President-elect Lee Myung-bak’s transition team has decided to shut down the Unification Ministry and merge its functions into the Foreign Ministry. The decision aims to maintain consistency in foreign policy. The idea is to prevent conflicts between the Foreign Ministry and the Unification Ministry like that over South Korea’s position on the UN resolution on human rights in North Korea. The effectiveness of the decision, however, still remains an open question.
Getting rid of the Unification Ministry makes sense in one way: Its practices over the past decade have been unreasonable. The Unification Ministry is modeled after the South-North Basic Agreement, which took effect in 1992. The ministry should have put its best efforts toward implementing the agreement. The ministry should oversee aid to North Korea but it should also consider various options, such as the temporary suspension of inter-Korean talks if the North abuses the assistance program.

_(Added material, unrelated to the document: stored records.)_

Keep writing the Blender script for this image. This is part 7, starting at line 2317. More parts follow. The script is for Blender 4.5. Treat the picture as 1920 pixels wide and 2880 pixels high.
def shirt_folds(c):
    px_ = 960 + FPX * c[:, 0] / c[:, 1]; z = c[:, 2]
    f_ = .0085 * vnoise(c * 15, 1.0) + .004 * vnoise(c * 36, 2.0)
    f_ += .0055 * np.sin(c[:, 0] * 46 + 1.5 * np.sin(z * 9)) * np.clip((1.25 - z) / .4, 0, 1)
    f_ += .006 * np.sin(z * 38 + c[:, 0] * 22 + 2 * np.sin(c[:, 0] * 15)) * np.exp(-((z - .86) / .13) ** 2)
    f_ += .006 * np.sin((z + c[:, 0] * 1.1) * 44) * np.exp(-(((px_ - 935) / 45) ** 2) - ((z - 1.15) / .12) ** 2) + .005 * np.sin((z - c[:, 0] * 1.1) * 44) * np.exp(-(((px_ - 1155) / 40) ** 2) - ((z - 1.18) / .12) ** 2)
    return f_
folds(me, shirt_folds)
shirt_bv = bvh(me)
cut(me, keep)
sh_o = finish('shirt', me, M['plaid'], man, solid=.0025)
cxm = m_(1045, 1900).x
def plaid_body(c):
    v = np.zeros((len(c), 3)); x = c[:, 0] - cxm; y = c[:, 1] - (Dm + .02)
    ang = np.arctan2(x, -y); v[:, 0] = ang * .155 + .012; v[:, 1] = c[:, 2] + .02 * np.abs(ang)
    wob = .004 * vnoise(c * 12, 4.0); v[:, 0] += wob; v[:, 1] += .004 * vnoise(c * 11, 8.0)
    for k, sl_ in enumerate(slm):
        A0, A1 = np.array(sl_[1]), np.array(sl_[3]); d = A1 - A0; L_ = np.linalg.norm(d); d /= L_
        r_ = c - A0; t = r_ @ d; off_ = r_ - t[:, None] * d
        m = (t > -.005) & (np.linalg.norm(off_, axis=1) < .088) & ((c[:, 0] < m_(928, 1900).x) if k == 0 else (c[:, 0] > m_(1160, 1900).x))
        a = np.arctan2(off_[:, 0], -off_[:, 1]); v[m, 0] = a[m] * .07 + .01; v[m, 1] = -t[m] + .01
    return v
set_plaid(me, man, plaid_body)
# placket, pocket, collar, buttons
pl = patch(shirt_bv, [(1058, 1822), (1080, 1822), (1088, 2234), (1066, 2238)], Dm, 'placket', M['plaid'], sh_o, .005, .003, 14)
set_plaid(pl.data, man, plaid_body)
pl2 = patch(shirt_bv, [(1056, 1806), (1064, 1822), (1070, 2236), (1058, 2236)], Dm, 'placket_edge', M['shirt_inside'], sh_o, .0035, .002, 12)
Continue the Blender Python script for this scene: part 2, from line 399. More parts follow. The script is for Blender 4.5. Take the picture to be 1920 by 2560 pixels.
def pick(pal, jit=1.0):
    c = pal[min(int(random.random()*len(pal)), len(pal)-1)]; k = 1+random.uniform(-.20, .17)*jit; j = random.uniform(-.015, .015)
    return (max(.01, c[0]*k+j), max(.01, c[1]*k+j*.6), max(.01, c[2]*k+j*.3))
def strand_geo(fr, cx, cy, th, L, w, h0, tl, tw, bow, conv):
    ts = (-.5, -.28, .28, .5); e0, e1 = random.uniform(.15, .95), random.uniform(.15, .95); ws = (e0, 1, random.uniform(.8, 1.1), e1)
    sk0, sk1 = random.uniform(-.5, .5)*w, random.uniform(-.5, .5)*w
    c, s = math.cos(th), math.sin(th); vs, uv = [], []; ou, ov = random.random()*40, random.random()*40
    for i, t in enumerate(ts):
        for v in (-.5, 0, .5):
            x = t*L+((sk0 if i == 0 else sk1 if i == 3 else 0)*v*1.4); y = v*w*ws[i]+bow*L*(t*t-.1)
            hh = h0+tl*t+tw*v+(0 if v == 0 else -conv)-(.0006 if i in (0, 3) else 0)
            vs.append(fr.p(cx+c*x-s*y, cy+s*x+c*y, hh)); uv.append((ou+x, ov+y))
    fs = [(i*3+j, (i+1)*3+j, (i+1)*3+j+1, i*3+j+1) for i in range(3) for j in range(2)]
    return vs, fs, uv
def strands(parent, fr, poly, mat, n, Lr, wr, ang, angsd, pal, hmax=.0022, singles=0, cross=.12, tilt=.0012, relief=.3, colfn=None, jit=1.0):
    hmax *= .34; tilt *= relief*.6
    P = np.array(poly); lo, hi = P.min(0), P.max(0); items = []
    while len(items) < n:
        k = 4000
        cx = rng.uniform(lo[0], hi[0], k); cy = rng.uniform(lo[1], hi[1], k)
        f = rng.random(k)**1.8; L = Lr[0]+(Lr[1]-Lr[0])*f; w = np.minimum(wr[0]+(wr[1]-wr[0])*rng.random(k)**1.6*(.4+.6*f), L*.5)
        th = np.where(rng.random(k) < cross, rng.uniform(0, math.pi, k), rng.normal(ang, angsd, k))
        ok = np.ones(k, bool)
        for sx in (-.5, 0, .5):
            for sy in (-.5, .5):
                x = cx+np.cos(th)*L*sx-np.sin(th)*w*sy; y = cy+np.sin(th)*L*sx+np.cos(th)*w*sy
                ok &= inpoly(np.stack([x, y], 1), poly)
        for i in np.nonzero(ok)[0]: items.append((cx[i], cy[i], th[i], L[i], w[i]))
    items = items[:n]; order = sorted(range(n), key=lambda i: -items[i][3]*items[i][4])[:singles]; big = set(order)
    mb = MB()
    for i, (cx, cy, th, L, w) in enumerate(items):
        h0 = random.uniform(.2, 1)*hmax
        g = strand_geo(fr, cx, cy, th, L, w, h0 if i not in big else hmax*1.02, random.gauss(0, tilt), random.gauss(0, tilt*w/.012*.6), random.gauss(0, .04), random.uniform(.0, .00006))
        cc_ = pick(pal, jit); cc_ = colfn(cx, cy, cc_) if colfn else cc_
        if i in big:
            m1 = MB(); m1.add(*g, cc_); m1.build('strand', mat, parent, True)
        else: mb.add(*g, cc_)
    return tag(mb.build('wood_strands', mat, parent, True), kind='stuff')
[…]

The ministry, however, failed to do this. Instead of negotiating the give and take of Seoul’s relationship with Pyongyang, it was busy maintaining a dialogue. It hardly sought national consensus and instead took comfort from the argument of some civic groups that objections to assisting North Korea come only from “anti-unification forces.” It is not a stretch to say that the ministry took a leading role in politicizing inter-Korean relations. That is why some members of the public demanded the ministry be abolished.
Shutting it down, however, could prompt a backlash. The Constitution stipulates that a major duty of the president is to achieve unification, and the decision may stir debate on the symbolic meaning of the ministry.

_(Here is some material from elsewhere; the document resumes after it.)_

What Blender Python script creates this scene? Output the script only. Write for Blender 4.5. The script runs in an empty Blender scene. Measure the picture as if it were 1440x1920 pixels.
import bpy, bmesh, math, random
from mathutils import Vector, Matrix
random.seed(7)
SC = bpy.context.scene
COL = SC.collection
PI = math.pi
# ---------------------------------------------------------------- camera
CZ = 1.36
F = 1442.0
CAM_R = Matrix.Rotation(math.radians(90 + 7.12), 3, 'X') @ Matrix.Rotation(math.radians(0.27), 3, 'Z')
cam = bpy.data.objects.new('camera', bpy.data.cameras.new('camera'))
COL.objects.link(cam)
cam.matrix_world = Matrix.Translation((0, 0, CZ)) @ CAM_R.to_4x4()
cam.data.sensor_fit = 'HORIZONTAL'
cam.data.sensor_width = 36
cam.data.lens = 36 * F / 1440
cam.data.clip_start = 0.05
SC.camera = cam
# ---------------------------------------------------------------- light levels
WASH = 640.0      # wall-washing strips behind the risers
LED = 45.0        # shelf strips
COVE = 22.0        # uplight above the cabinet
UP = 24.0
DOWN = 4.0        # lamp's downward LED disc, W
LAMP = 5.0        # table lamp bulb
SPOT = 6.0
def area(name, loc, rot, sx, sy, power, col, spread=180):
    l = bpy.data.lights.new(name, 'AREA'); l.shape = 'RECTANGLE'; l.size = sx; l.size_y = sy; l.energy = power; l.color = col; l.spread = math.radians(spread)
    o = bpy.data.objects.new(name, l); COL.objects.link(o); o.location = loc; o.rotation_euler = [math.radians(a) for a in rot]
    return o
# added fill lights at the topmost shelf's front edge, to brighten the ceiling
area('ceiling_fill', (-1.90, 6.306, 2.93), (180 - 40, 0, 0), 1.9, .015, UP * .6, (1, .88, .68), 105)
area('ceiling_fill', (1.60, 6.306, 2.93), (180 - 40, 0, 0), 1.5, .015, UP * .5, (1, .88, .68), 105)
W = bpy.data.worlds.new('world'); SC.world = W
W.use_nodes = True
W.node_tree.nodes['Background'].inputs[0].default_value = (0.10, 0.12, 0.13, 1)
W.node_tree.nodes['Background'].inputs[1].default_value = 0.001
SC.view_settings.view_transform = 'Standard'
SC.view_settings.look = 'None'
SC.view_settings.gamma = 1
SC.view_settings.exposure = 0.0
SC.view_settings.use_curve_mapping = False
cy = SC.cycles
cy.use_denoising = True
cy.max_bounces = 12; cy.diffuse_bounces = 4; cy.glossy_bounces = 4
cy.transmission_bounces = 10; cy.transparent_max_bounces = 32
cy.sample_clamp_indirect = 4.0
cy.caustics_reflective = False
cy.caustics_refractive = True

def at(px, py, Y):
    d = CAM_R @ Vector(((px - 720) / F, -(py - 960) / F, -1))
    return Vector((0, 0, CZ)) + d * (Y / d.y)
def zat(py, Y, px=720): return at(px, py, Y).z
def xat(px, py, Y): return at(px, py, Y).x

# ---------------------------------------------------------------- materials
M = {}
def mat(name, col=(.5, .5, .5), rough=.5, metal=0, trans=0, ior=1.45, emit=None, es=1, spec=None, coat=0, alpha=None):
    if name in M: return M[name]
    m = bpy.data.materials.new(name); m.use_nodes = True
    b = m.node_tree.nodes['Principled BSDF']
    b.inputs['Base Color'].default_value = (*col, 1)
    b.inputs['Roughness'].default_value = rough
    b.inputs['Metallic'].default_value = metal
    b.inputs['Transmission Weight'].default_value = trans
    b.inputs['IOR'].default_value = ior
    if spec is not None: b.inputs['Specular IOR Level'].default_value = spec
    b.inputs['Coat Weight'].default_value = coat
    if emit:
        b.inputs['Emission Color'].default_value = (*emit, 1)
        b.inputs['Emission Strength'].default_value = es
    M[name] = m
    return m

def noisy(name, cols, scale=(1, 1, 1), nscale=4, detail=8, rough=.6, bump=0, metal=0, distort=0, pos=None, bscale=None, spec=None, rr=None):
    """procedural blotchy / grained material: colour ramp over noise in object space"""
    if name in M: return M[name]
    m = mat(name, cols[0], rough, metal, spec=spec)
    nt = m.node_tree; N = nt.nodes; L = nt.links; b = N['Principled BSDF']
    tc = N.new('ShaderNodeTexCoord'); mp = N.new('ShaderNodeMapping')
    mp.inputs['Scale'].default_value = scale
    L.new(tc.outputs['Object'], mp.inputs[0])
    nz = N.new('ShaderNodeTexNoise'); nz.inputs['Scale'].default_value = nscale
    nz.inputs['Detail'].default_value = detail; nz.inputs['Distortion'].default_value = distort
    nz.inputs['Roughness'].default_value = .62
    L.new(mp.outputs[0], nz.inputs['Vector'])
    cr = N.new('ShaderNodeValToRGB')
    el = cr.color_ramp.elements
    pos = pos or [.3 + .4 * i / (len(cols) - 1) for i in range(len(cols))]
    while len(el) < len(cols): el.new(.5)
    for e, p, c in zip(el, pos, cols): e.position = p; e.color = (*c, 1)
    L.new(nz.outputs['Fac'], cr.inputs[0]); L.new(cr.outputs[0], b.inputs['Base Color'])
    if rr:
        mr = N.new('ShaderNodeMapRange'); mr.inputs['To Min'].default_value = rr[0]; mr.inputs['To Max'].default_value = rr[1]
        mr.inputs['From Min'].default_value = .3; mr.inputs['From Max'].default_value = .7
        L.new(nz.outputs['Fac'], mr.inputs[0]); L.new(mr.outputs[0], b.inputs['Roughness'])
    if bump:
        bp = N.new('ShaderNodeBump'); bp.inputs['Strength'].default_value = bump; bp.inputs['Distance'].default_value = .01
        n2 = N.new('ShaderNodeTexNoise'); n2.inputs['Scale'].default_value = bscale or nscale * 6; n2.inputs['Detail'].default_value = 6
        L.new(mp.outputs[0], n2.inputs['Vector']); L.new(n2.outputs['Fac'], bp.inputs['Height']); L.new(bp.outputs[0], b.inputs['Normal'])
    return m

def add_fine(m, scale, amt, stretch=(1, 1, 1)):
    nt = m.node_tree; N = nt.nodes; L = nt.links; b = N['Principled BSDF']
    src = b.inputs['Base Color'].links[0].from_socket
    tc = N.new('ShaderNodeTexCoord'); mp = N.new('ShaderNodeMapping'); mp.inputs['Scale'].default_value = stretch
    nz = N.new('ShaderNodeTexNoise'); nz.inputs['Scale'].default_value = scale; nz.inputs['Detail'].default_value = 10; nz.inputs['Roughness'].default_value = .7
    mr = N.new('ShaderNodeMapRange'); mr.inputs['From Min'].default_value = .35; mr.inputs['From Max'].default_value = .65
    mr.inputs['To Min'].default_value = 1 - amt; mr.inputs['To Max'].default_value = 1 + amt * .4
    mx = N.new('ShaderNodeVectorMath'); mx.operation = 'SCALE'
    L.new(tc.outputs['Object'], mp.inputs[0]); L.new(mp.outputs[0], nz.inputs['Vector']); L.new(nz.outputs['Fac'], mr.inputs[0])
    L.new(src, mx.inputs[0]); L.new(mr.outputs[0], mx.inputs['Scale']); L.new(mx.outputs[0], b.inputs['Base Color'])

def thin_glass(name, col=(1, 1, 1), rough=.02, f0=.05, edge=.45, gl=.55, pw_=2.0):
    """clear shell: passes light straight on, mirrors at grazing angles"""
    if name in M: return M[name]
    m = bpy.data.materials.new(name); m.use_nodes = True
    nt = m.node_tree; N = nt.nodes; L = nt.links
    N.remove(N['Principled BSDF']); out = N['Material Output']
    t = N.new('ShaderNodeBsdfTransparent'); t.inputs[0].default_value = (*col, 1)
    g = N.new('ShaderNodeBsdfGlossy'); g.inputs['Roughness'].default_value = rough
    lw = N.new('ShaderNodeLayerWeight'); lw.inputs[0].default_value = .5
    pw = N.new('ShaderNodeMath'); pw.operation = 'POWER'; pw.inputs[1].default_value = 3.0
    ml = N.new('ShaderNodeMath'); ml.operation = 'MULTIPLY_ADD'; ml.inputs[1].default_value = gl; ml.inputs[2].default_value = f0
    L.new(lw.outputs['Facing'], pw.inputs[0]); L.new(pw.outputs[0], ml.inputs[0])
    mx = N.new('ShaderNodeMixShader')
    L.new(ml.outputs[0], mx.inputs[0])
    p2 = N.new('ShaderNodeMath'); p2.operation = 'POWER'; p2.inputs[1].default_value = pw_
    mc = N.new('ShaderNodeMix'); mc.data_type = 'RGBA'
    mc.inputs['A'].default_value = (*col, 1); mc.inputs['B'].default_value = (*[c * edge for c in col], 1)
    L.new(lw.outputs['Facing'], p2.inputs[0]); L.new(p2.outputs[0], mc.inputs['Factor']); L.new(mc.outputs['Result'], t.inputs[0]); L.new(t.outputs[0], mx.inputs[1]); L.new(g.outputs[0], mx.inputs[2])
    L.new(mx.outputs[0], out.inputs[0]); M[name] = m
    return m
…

Delegating North Korean affairs to the Foreign Ministry also fails to meet the spirit of the 1992 agreement, which identified inter-Korean matters as “special internal relations,” not international affairs. There will likely be other repercussions that could deepen the split between conservatives and liberals in the South.
The government needs an office that will perform the Unification Ministry’s functions. It must be determined carefully whether that office should be a ministry. The functions could be reduced by focusing on inter-Korean talks, research on unification and supervision of inter-Korean exchanges, but it is crucial to have a plan so that those tasks will be adequately performed.